A resolução bancária é um instrumento que beneficia de uma excepção ao regime normal de falência e liquidação de empresas, porque é reconhecido o papel crucial de um banco numa economia de mercado. Tem de ser, por conseguinte, um instrumento de excepção, porque de facto se situa nas ”franjas” do estado de direito democrático. Implica factos consumados: expropriação de propriedade, encerramento de empresas, despedimentos e redistribuição de riqueza, sem que as partes afectadas com a medida de resolução possam defender, previamente, os seus direitos, nomeadamente, fazendo-se representar em Tribunal.

A forma como a medida de resolução foi aplicada ao Banco Popular foi “assustadora”. Em comparação com o BES e com o Banif, nem sequer foram criados bancos de transição ou novos bancos. Pura e simplesmente foi “tirada” a propriedade a uns e “transferida” para o Santander … por um euro.

Fácil para o supervisor e Conselho Único de Resolução que assim resolveram o Banco Popular e não têm mais … “chatices”. Mas o que distingue, então, a sua acção do modus operandi de Estados que não são estados de direito?

O Banco Popular desaparece. Cerca de 3000 funcionários perderão o seu emprego e haverá encerramento de balcões. Haverá menos concorrência no mercado bancário espanhol e português. As comissões cobradas irão previsivelmente subir. E, devido à forma como os bancos estão obrigados a limitar o risco de crédito que têm junto dos seus clientes empresariais, alguns destes clientes, que antes possuíam crédito com o Santander e com o Popular, terão de procurar outro banco, porque provavelmente será ultrapassado o limite de crédito no banco conjunto. Vidas e actividade económica que, de um dia para outro, sofrem uma reviravolta completa, determinada pelos reguladores.

E o problema é que o sinal foi dado. O Banco Popular não estava numa situação financeira robusta. Mas, mesmo que estivesse, a mensagem na zona euro parece ser: a única maneira de escapar à resolução é tornar-se num banco gigante, demasiado grande para falhar, como o Santander, ou o Deutsche Bank. De contrário, se um banco na zona euro for atacado pelos mercados, o fim é certo.

Se continuarem a ser aplicados cegamente os mesmos critérios, o Banco Popular terá sido, apenas, mais um de muitos a cair depois de um ataque especulativo e uma corrida aos depósitos. Um remake do que acontecia nas crises bancárias de outrora, em que corridas a bancos precipitavam a sua queda!
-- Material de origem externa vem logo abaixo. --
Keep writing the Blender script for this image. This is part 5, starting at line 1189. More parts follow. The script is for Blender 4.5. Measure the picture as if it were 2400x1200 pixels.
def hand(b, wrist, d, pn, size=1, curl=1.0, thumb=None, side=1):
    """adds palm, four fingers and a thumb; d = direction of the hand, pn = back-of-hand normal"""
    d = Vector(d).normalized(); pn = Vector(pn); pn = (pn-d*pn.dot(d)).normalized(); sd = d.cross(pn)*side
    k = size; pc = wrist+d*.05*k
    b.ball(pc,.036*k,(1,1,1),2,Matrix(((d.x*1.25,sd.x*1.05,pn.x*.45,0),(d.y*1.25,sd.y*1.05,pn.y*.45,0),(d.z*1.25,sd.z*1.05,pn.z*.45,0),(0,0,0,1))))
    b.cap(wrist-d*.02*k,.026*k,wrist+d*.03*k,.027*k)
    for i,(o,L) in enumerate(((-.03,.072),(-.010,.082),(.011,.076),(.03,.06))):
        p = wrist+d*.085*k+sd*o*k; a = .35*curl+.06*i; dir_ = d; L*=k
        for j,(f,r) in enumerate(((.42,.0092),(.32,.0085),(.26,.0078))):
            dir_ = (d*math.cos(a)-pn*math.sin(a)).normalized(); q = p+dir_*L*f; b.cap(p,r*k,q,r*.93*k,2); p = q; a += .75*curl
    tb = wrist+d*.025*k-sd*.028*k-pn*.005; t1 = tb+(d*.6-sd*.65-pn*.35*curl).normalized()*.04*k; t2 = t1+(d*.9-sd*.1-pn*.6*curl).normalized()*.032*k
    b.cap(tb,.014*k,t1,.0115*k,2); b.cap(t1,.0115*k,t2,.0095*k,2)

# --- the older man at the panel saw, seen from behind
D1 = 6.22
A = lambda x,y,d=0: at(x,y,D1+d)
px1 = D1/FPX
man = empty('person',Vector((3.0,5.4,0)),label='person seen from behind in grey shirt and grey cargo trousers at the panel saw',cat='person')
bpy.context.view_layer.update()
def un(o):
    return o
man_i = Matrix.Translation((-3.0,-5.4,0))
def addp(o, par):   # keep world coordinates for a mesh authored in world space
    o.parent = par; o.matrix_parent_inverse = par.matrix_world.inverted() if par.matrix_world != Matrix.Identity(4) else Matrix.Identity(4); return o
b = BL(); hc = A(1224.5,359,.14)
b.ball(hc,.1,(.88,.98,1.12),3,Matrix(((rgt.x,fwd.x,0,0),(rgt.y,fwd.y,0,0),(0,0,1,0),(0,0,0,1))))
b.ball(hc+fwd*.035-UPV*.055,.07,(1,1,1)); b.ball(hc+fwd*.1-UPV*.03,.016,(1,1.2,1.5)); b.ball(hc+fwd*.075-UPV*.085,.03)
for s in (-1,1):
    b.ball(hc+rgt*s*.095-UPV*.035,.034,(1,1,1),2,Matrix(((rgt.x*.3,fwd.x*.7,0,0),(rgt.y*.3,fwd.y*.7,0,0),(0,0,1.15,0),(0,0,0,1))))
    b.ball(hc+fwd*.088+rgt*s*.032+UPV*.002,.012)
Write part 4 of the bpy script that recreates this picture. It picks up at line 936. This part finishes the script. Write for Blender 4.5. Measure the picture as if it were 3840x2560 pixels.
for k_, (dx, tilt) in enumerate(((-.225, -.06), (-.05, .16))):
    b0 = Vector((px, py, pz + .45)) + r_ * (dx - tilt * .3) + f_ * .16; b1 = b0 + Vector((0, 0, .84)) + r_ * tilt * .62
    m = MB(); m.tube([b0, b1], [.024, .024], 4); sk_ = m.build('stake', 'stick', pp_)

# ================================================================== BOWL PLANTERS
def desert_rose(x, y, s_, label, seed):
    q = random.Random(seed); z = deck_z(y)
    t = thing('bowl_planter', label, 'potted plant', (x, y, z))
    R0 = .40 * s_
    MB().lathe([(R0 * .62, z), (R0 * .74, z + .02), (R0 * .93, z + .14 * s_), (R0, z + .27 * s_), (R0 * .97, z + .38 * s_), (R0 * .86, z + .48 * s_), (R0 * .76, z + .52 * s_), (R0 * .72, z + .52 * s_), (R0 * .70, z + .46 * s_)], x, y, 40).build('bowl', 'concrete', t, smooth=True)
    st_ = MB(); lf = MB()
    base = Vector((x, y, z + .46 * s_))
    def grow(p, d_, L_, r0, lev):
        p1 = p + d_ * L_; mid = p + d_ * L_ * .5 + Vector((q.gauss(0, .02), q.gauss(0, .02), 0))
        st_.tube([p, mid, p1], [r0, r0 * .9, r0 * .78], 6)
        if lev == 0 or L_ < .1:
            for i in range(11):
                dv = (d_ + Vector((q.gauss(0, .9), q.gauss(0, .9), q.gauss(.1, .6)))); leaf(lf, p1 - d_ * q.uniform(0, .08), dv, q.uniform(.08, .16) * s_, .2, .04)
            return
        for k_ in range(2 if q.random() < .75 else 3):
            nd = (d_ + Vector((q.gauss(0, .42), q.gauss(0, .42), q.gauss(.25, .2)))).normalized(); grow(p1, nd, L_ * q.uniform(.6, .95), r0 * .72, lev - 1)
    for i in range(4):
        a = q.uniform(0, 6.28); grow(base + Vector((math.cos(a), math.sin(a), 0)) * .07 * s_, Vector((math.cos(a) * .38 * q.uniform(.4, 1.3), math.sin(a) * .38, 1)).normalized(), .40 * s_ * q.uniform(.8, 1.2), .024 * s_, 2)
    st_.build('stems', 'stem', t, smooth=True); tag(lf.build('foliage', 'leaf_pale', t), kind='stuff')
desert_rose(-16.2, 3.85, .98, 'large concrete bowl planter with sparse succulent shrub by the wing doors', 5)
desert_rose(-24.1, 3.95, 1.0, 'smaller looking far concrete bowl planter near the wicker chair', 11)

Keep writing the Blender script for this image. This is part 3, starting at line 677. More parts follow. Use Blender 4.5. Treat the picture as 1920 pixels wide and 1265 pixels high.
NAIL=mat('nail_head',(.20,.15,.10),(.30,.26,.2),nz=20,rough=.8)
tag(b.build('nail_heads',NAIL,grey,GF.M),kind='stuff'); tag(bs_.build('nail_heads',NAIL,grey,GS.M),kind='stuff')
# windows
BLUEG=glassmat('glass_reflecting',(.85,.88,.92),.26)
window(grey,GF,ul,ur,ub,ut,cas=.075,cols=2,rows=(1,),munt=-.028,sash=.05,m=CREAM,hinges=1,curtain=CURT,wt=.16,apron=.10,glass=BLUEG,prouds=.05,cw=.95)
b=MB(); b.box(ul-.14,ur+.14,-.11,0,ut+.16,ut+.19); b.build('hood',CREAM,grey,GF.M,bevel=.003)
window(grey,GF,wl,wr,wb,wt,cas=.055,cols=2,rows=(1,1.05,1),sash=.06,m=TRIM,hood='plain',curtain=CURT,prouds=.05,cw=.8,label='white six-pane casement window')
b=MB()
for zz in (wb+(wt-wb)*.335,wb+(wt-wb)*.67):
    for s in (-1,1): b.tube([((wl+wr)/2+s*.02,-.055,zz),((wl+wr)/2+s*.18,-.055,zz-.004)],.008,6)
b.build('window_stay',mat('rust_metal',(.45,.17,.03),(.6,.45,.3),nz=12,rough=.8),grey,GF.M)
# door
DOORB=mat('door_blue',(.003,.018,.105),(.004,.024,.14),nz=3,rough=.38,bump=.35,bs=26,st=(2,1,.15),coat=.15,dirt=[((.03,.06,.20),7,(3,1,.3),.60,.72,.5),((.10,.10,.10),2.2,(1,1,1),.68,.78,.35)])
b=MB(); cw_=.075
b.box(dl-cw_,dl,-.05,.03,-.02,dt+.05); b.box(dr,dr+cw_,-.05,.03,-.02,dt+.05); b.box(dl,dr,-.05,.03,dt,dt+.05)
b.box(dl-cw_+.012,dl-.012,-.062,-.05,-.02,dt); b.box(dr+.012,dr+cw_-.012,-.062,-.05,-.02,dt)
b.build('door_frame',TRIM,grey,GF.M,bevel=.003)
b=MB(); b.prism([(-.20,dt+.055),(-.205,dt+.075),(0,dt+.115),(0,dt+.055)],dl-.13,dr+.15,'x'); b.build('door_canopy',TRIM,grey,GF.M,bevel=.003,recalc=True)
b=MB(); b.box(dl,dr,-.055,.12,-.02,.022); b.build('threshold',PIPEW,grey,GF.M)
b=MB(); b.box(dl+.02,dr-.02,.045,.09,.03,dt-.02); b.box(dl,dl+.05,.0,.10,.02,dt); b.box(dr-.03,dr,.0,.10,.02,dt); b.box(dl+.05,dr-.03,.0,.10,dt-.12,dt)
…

Mas embora todos sejam iguais, há sempre uns mais iguais que outros! Por isso, é natural que sejam alterados os critérios, discretamente, para assegurar que a resolução de bancos não vire “a linha de montagem” que tem sido desde a nova legislação sobre a União Bancária na zona euro. O problema é que essa alteração já virá tarde demais para países como Portugal.